- _Dataset rows_:
——

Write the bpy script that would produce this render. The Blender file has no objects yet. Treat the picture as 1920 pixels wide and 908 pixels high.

——

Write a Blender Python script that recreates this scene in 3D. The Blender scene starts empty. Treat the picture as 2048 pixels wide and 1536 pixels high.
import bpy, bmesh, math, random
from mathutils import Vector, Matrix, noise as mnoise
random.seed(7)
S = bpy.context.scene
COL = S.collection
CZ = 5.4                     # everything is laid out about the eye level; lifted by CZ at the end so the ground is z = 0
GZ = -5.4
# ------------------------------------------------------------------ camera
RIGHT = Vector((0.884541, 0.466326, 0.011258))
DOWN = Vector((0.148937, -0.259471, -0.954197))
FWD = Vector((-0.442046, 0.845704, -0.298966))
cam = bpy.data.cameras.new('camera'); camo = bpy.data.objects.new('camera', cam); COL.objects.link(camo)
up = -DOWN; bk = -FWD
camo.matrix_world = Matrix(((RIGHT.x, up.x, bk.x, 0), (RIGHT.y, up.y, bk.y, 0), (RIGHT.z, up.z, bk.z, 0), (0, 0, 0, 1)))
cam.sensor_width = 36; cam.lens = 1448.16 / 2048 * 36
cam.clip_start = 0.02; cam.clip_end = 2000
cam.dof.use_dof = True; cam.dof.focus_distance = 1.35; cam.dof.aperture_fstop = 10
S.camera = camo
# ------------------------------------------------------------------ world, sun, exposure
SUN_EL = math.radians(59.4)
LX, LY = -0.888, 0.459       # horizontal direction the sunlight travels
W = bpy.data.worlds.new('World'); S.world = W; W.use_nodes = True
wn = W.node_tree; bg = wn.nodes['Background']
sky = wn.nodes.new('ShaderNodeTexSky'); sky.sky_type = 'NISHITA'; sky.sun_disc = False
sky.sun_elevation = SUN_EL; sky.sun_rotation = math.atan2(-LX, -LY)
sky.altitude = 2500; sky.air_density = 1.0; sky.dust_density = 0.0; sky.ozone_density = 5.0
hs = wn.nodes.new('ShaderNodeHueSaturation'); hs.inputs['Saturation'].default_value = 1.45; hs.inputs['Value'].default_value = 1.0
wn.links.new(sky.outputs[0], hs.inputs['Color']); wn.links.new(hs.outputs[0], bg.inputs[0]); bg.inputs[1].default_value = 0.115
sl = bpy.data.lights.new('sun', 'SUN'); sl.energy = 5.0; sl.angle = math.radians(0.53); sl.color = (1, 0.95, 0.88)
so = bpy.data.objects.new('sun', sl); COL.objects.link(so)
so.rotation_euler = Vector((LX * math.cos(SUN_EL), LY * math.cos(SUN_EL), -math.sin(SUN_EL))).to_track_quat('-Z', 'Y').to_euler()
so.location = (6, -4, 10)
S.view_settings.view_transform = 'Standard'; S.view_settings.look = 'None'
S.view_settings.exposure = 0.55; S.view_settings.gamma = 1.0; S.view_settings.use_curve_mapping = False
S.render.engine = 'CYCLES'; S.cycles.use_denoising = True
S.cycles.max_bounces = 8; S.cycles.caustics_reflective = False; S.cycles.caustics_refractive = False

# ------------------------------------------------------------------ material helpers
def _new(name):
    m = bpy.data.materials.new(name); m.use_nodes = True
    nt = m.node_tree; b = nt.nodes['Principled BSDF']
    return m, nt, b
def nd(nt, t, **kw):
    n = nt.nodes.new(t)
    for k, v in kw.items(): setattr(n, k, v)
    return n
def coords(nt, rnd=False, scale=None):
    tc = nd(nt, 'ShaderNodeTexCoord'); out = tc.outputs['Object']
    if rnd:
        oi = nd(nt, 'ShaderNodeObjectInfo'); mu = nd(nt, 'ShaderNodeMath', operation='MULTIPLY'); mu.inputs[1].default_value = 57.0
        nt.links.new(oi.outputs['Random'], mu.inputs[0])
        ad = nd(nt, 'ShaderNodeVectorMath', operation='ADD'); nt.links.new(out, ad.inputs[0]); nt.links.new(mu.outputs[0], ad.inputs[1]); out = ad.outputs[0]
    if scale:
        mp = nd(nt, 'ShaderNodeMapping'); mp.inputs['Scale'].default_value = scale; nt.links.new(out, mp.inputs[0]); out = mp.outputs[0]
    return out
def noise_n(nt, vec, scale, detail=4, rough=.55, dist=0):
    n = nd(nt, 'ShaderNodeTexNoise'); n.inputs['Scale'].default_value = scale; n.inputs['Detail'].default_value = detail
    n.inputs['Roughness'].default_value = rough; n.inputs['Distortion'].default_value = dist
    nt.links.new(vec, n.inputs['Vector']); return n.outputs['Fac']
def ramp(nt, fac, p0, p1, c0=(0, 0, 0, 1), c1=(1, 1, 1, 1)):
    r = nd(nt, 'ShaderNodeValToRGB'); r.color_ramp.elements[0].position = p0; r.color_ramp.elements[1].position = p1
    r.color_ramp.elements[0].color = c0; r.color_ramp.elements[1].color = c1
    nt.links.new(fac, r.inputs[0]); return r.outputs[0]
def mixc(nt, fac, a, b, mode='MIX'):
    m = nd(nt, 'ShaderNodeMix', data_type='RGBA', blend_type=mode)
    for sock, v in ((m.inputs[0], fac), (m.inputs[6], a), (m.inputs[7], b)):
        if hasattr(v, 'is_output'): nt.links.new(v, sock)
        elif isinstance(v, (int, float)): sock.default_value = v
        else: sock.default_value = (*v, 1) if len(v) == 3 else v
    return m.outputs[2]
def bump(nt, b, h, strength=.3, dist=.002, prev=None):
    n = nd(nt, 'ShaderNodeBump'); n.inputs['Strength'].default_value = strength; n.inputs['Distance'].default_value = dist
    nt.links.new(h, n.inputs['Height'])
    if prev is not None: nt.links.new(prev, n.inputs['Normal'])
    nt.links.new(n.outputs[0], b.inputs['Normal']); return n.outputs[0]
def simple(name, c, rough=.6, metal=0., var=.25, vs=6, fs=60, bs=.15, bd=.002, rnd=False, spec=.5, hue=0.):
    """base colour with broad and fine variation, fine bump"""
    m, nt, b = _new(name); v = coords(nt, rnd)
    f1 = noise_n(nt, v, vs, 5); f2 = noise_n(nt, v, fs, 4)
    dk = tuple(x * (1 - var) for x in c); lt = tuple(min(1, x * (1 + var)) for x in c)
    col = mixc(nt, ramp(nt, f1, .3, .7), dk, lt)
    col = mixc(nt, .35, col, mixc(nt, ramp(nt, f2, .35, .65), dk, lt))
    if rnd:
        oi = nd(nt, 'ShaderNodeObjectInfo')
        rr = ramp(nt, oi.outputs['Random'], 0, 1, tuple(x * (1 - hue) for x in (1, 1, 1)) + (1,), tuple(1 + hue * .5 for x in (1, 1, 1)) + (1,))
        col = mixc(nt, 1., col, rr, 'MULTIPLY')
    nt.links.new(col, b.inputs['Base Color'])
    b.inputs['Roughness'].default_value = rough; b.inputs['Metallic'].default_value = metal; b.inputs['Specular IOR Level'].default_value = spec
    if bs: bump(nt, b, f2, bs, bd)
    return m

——

- _Exercise aim_: Scan the data above and copy every line with "Treat" in it.

- _Worked answer_:
Write the bpy script that would produce this render. The Blender file has no objects yet. Treat the picture as 1920 pixels wide and 908 pixels high.
Write a Blender Python script that recreates this scene in 3D. The Blender scene starts empty. Treat the picture as 2048 pixels wide and 1536 pixels high.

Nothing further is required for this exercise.